Entries supplied
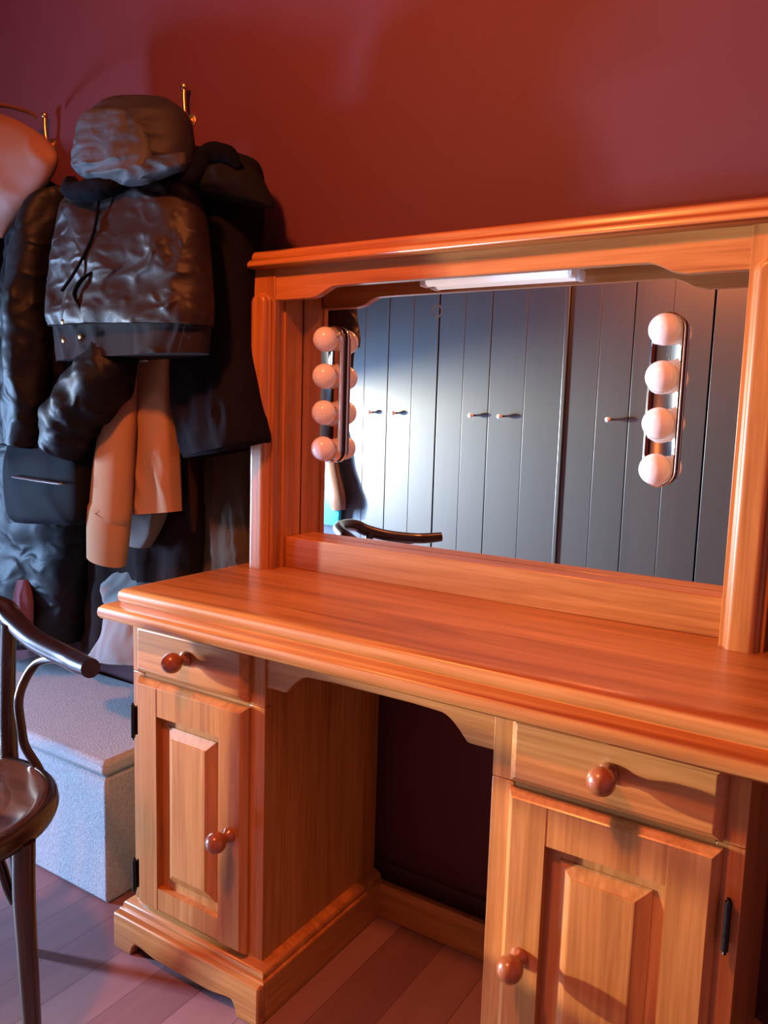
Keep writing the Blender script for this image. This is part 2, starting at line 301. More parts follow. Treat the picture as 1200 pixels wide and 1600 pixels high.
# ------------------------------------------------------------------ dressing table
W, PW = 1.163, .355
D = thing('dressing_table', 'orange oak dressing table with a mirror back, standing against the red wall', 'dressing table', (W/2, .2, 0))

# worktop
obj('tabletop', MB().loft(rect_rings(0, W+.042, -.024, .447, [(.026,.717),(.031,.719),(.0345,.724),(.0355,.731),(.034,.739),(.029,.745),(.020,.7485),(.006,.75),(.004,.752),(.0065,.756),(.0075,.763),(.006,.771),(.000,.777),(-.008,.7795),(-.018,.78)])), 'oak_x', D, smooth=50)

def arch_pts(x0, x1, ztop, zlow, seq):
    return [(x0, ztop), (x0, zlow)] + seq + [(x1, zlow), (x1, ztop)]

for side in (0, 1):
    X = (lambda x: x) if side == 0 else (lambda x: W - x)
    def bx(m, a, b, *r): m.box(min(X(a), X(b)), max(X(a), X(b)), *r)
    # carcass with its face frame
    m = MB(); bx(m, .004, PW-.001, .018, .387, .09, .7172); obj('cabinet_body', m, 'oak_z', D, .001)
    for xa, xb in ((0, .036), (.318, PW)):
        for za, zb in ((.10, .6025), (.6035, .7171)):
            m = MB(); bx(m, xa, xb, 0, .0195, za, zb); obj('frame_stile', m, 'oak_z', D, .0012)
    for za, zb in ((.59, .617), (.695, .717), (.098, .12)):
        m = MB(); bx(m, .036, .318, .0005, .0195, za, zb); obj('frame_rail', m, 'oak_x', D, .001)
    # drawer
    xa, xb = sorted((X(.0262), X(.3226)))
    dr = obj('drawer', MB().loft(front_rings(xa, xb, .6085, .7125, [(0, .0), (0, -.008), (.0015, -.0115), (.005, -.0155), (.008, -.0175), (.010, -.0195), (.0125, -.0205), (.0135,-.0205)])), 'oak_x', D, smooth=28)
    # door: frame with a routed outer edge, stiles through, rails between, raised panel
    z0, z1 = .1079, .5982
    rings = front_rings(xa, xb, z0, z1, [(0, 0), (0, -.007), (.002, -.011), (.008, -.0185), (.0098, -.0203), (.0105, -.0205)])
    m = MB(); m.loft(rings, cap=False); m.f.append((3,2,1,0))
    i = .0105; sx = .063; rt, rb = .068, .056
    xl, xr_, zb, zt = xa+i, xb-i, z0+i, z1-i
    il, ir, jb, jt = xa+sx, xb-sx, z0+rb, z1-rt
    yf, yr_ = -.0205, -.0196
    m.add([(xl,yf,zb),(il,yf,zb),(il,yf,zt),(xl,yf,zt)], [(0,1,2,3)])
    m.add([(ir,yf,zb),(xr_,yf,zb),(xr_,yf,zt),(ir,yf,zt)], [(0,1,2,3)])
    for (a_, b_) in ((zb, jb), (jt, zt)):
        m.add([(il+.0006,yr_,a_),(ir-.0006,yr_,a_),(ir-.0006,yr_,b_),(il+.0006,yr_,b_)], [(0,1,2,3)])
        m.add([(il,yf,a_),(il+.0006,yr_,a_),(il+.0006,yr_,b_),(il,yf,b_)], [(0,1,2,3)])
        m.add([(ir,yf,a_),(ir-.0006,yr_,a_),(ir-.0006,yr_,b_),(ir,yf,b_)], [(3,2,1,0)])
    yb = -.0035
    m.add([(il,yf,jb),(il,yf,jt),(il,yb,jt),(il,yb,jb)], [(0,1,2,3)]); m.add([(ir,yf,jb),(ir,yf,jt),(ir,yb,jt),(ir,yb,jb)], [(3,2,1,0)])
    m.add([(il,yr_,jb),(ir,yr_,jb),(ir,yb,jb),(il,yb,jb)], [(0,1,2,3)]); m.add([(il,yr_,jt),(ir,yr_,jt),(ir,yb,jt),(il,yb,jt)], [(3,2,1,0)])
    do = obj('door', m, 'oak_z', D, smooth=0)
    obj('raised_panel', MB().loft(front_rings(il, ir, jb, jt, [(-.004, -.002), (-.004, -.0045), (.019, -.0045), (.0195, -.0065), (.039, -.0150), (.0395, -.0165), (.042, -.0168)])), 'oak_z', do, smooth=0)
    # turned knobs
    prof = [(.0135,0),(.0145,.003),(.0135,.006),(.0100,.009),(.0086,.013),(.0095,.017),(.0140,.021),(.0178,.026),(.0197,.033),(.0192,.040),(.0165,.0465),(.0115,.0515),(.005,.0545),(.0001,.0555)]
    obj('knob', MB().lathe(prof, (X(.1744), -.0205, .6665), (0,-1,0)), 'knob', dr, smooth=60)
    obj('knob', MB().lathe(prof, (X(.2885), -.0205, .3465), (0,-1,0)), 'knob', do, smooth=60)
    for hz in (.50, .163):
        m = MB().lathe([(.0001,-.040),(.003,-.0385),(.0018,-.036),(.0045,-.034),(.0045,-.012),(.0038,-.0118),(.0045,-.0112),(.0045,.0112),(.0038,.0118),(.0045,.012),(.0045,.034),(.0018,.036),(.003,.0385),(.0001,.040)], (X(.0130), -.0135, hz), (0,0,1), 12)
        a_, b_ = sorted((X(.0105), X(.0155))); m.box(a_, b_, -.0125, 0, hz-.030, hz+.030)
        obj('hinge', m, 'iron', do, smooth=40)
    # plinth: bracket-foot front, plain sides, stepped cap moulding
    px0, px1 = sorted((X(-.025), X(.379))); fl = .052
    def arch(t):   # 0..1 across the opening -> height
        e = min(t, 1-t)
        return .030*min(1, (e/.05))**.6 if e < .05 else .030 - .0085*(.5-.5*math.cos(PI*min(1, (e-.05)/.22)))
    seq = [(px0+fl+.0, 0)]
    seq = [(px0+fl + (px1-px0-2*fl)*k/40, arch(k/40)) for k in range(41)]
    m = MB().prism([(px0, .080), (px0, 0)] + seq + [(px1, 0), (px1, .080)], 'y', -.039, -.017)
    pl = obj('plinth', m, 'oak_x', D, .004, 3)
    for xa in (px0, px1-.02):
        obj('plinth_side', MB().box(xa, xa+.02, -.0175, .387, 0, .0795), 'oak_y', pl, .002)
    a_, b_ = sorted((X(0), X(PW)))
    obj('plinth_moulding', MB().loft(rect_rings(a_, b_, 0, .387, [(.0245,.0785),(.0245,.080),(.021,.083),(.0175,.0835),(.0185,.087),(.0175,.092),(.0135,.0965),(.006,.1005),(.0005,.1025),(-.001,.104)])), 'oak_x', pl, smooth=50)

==

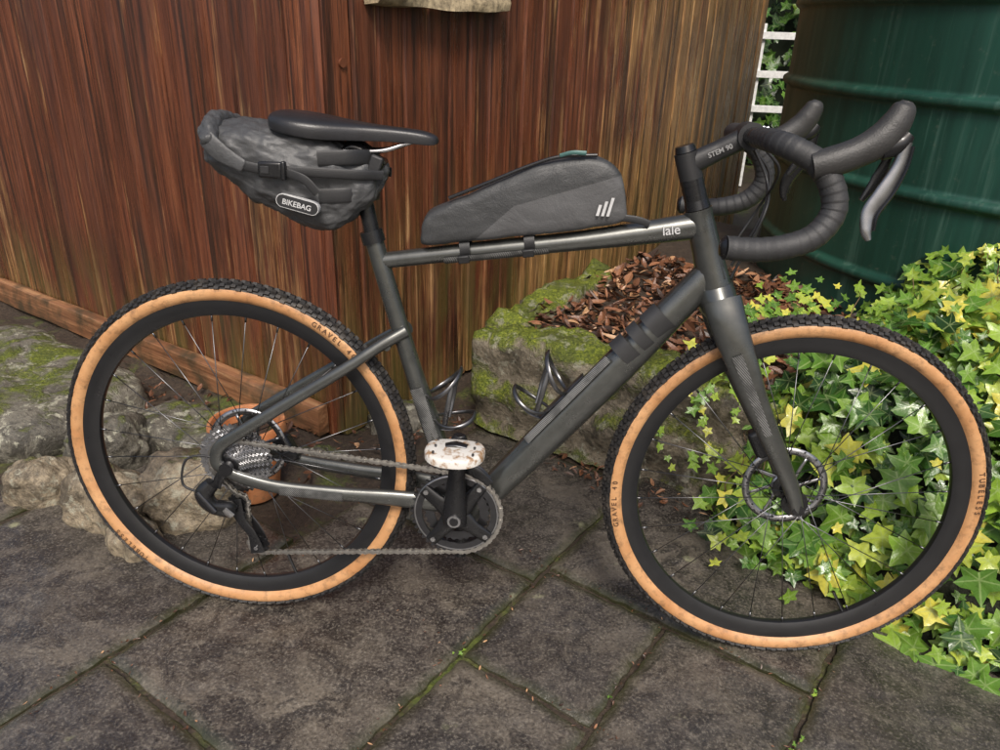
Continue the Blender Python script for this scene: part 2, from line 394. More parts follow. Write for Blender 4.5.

--

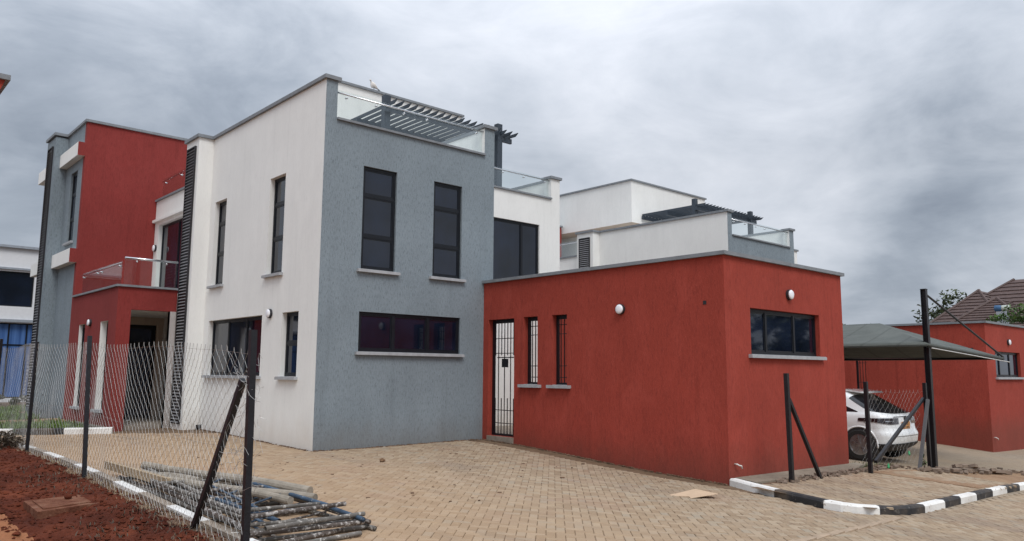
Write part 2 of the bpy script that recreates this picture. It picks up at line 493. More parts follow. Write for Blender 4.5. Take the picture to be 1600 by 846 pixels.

Task requirements
Give back, exactly as written, each line from the one that contains "Keep writing the" through the one that contains "return [(x0, ztop), (x0, zlow)]".

The output
Keep writing the Blender script for this image. This is part 2, starting at line 301. More parts follow. Treat the picture as 1200 pixels wide and 1600 pixels high.
# ------------------------------------------------------------------ dressing table
W, PW = 1.163, .355
D = thing('dressing_table', 'orange oak dressing table with a mirror back, standing against the red wall', 'dressing table', (W/2, .2, 0))

# worktop
obj('tabletop', MB().loft(rect_rings(0, W+.042, -.024, .447, [(.026,.717),(.031,.719),(.0345,.724),(.0355,.731),(.034,.739),(.029,.745),(.020,.7485),(.006,.75),(.004,.752),(.0065,.756),(.0075,.763),(.006,.771),(.000,.777),(-.008,.7795),(-.018,.78)])), 'oak_x', D, smooth=50)

def arch_pts(x0, x1, ztop, zlow, seq):
    return [(x0, ztop), (x0, zlow)] + seq + [(x1, zlow), (x1, ztop)]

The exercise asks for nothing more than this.